En mayo de 1958 me llamó por teléfono mi amigo Andrzej Wirth para decirme que tenía problemas y solicitarme ayuda. Esperaba a un joven de la República Federal de Alemania que, por desgracia, no conocía a nadie en Varsovia. Había que cuidar un poco de aquel pobre hombre, cosa que él, Wirth, no podría hacer por sí solo. ¿No le haría el favor de pasar una tarde con el joven? Le pregunté desconfiado si no se trataría de un escritor. Eso –respondió Wirth– lo demostraría el futuro. En cualquier caso, ya había escrito dos obras de teatro, una de las cuales había fracasado y la otra fracasaría probablemente enseguida. Mi amigo no creía que aquel joven llegara a producir nunca una pieza dramática de valor. Sin embargo, me dijo, parecía ser una persona dotada, aunque todavía no se podía decir para qué ni de qué era capaz.
Al día siguiente fui al hotel Bristol, donde el invitado me tenía que esperar hacia las tres de la tarde. La recepción del hotel se hallaba vacía aquella hora y no se veía por ninguna parte un escritor de Alemania Occidental. Sólo estaba ocupada una butaca, pero en ella se sentaba una persona que no encajaba. El Bristol era entonces el único hotel de lujo de Varsovia, ocupado casi exclusivamente por extranjeros, que se distinguían de los autóctonos simplemente por la ropa. El hombre de la butaca iba vestido, en cambio, con descuido, por decirlo de manera discreta, y además no se había afeitado. Parecía estar haciendo algo nada habitual en la recepción de un hotel elegante: dormitar.

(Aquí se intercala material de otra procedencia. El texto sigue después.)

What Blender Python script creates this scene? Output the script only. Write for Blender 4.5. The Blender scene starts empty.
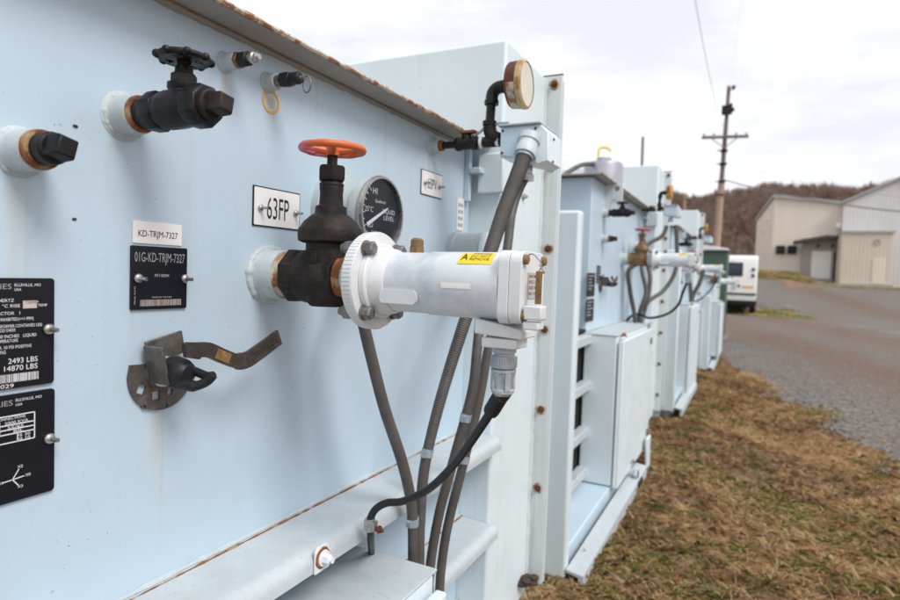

De pronto, se incorporó y caminó hacia mí. Me estremecí. Pero lo que me infundió miedo no fue su bigote imponente, sino su mirada, una mirada dura y fría, vidriosa, casi salvaje. Pensé que no me gustaría encontrármelo en una calle oscura; seguro que en el bolsillo del pantalón llevaba, si no un revólver, al menos una navaja. Mientras me dedicaba a aquel monólogo interior, el joven se presentó con suma educación. Para aclarar enseguida el asunto de la mirada dura y vidriosa debo decir que, según me explicó dos horas más tarde, se había bebido una botella entera de vodka mientras comía solo.
(Marcel Reich-Ranicki, Mi vida, Galaxia Gutenberg-Círculo de Lectores, 2000, págs. 359-360).